In today’s musical journey, we go back 21 years to the release of a debut solo album that became a smashing success from a queen bey that was destined for superstardom. On June 24, 2003, Beyoncé released Dangerously in Love, which debuted atop the Billboard 200 album chart, included two No. 1 hits on the Billboard 100 and won five Grammy Awards, which tied for the most won by a woman at a single Grammy Awards ceremony. Released six weeks before the album, “Crazy in Love,” which features Jay-Z, became Beyoncé’s first solo No. 1 single and won Grammy’s for Best R&B Song and Best Rap/Sung Collaboration. It spent eight weeks atop the Billboard 100. It was followed by “Baby Boy,” which spent nine weeks at No. 1. The album had two more top five hits in “Me, Myself and I” and “Naughty Girl.” Beyoncé co-wrote nearly all 15 songs on the album and took an active role in the production. “Crazy in Love” is considered Beyoncé’s signature song and was ranked No. 16 by Rolling Stone on its list of 500 greatest songs of all time.
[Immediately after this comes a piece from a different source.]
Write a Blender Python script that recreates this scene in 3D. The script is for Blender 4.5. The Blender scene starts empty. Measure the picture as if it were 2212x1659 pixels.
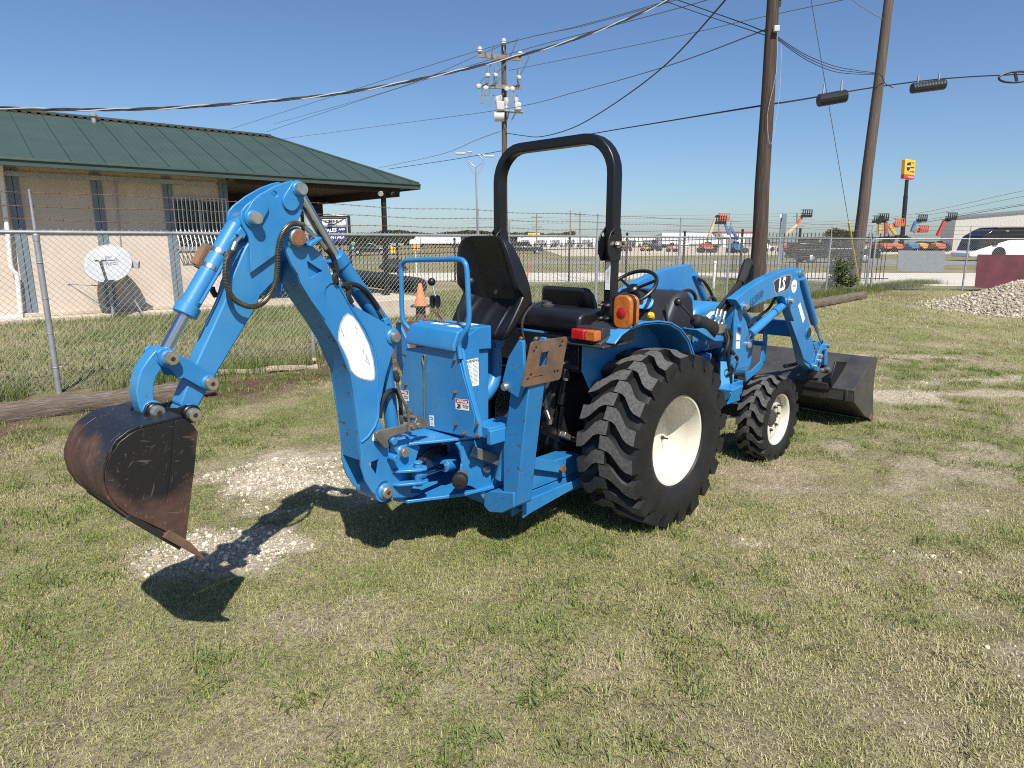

In 2018, Rolling Stone also ranked it as the greatest song of the 21st century so far.

Beyonce Giselle Knowles was born in Houston, Texas in 1981 to a salon owner mother and sales manager father. Her mother, Tina, comes from a long line of French-speaking Louisiana Creoles and is a direct descendant of a couple of prominent Acadian military officers. Beyoncé beat out 15- and 16-year olds to win a school talent show at age seven and attended a magnet music elementary school and then a high school for performing arts in Houston. She joined a group called Girl’s Time in 1989, which eventually signed with Columbia Records and changed its name to Destiny’s Child in 1996. They had their first hit single, “No, No, No,” in 1997 and first No. 1 single, “Say My Name,” in 1999. More No. 1’s came with 1999’s “Bills, Bills, Bills,” 2000’s “Independent Women Part I” and 2001’s “Bootylicious.” Destiny’s Child released four albums before a two-year hiatus to pursue solo career and a final album in 2004. They have reunited several times including the 2013 Super Bowl halftime show. As a solo artist, Beyoncé has released eight studio albums, had 24 top 10 hits and nine No. 1 singles including 2006’s “Irreplaceable,” 2008’s “Single Ladies (Put A Ring On It),” 2017’s “Perfect” and, most recently, 2024’s “Texas Hold ‘Em.” She has sold more than 200 million records, which ranks among the top 12 artists of all time, won a record 32 Grammy’s and starred in more than a dozen films. Beyoncé married Jay-Z in 2008 and the pair have an estimated net worth of nearly $4 billion.